One such tool is our Playoff Odds which tell you what our projections are for each team’s record and their odds of reaching the postseason, LDS, LCS, and WS.
The Engine:
The Playoff Odds are based on our Depth Charts, which is a 50/50 Steamer and ZiPS blend scaled to individual playing time estimates programmed and updated by the FanGraphs staff. We then simulate the season 10,000 times (using the actual remaining schedule) using a method adapted from the folks at CoolStandings.
If you don’t like our projections, you can also switch to “Season to Date” mode which runs the same simulations based on the current year statistics of the players in question rather than the projections. You can also view the results based on simulations which assume every game is a coin flip.
The full system updates nightly, but as games finish you will notice the records change even if the odds don’t.
The Output:
Our Playoff Odds can be sorted by division, league, MLB, and Wild Card depending on who you wish to compare. Additionally, each sorting returns the following categories for each club:
- W – Current Season Wins
- L – Current Season Losses
- W% – Current Season Winning Percentages
- GB – Current Season Games Back
- EXPW – Expected End of Season Wins
- EXPL – Expected End of Season Losses
- rosW% – Expected Rest of Season Winning Percentage
- DIV – Percentage Chance of Winning The Division
- WC – Percentage Chance of Winning One of the Two Wild Card Spots
- POFF – Percentage Chance of Winning The Division or a Wild Card Spot
- DOFF – Percentage Chance of Reaching the ALDS
- ALDS -Percentage Chance of Winning the ALDS
- ALCS – Percentage Change of Winning the ALCS
- WS – Percentage Chance of Winning the WS
All of the numbers are self explanatory except for the “percentage chances,” which indicate the percentage of the 10,000 simulations in which the event occurred. In other words, if a team has a 9% World Series odds, that means than in our 10,000 season simulations, they won the World Series 900 times. The team with the highest World Series odds would be considered the favorite, but in all likelihood, the the model will be suggesting any one team will have a low overall chance of winning the title.
You also have the option to use the date selecting menu to go back and review the Playoff Odds page from previous days in order to make comparisons and track progress. You can also tab over to the Playoff Odds Graphs, which communicate the same information graphically.
How To Read The Odds:
As noted above, the odds are the output of 10,000 season simulations based on the Depth Charts (or Season to Date/Coin Flips), so they are only as good as the inputs. If you don’t like the projections, you’re not going to like the odds.
Additionally, there is uncertainty in the inputs and uncertainty in the model. We don’t know how players are going to perform individually, we can’t be sure about playing time, and when you get 30 teams interacting across one schedule it becomes quite complicated. For that reason, we recommend you view these odds as the center of a distribution. A team might have a 9% chance to win the World Series in that day’s model, but the true odds are a range and we are trying to grab an estimate.

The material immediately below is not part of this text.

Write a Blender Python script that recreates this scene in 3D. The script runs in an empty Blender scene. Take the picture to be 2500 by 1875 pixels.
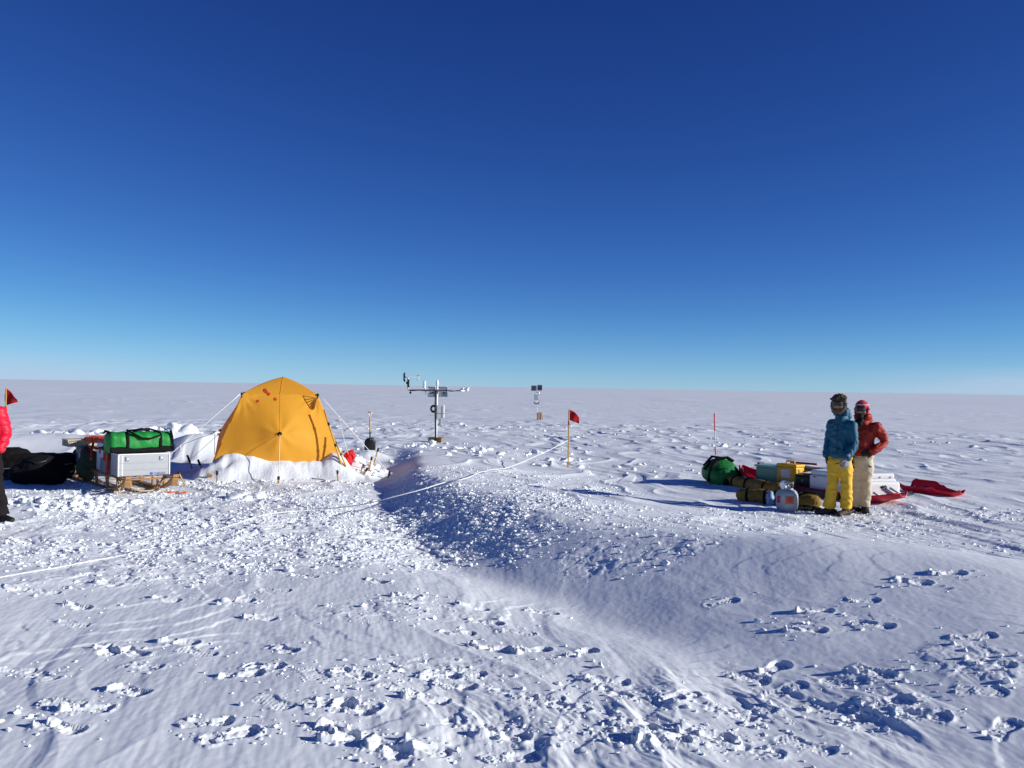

Also keep in mind, the odds can change based on actual results and changing projections. If the best team starts 0-10, that will tank their odds because they have an immediate deficit. But if a great player gets hurt, the quality of the team goes down and changes their forecasts going forward.
As with any statistical model that tries to predict the future, the system will miss. Hopefully, however, the Playoff Odds is a fun and useful tool that helps you amalgamate a lot of the information available at the site into a set of numbers you find relevant.